Magnitude frequency relation of earthquakes expected from the Go game model which was proposed in the second part of this paper is compared with actual data with special emphasis on the characteristic bent of magnitude frequency relations. Of particular interest is that the multiplicity of magnitude frequency curves as well as the characteristic bent can be expressed by assigning proper values of p to the Go game model.
It is also demonstrated that a formula recently presented by Utsu to express general downward bent of the magnitude frequency relations yields almost identical solution with Go game solution when parameters are properly chosen.

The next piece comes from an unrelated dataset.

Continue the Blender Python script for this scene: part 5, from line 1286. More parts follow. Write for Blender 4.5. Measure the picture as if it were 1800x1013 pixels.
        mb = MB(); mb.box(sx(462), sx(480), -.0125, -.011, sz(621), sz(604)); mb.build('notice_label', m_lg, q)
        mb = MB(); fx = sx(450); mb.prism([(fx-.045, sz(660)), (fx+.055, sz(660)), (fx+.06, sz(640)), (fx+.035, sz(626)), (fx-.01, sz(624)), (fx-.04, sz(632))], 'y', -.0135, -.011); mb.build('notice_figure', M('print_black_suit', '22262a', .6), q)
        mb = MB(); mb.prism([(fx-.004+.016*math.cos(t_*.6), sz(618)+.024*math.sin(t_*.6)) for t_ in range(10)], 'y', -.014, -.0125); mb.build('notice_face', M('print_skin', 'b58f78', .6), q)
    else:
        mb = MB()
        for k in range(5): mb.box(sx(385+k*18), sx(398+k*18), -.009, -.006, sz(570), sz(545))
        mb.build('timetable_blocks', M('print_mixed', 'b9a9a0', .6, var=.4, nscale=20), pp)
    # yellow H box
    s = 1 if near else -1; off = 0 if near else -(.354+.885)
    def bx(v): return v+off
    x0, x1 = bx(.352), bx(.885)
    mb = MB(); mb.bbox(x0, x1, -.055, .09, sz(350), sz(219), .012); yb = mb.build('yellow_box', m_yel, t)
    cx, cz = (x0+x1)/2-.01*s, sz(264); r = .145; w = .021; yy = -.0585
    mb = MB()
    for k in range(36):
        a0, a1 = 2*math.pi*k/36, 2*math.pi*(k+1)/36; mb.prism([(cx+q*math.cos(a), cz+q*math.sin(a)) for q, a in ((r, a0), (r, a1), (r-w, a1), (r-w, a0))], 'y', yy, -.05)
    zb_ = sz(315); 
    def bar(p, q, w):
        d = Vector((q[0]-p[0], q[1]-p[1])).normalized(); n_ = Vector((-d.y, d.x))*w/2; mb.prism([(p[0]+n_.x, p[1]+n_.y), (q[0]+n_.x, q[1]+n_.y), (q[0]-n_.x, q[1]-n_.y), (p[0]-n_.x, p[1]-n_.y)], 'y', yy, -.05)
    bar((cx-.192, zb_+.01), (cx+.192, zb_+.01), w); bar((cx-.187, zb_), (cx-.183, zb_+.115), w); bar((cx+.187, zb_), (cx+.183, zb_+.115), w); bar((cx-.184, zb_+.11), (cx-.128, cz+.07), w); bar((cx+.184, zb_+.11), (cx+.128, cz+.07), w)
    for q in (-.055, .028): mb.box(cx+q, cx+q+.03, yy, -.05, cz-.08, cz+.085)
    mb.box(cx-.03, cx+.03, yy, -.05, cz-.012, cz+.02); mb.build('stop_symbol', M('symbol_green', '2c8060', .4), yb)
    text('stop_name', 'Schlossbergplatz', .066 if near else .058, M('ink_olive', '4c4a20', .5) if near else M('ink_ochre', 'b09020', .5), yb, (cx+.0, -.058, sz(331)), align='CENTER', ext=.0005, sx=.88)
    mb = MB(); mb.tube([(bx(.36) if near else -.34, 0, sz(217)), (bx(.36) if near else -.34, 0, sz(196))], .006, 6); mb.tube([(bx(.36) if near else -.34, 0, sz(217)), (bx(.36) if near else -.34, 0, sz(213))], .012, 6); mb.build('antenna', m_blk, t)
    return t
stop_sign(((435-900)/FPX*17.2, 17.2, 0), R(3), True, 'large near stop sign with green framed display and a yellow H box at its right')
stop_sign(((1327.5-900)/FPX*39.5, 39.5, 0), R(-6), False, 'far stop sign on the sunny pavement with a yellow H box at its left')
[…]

Foreshock-Aftershock Sequence of the Earthquake off the Atsumi Peninsula on Junary 5, 1971

An earthquake of magnitude 6.1 occurred off the Atsumi Peninsula on January 5, 1971. A few foreshocks and many aftershocks were recorded at many seismological stations of both the Wakayama Micro-earthquake and the Inuyama Seismological Observatories. The distribution of hypocenters and nodal plane solutions were examined with the following results:
1) The epicenters of foreshocks, the main and large aftershocks were located along the line N 60°W-S 60°E across the Median Tectonic Line. The foreshocks occurred in the northern side of the Median Tectonic Line were very shallow as deep as 2km. However, the main shock and most of the aftershocks occurred in the southern side of the Median Tectonic Line were rather deep, about 30km in depth. But some of focal depths of aftershocks occurred near the largest foreshock were about 5km.
2) It seems that there were two types of earthquake mechanism in this region. The mechanisms of foreshocks and the aftershocks which occurred in the foreshock region were dip-slip-fault type with the pressure axes of N 90°W. On the contrary, those of the main shock and the deep aftershocks which occurred near the main shock were strike-slip-fault type with the pressure axes of N 30°W.
3) The daily frequency distribution of aftershocks was well represented by the Omori's formula N (t) =k. t^-p for the first fifteen days, where p=1.2.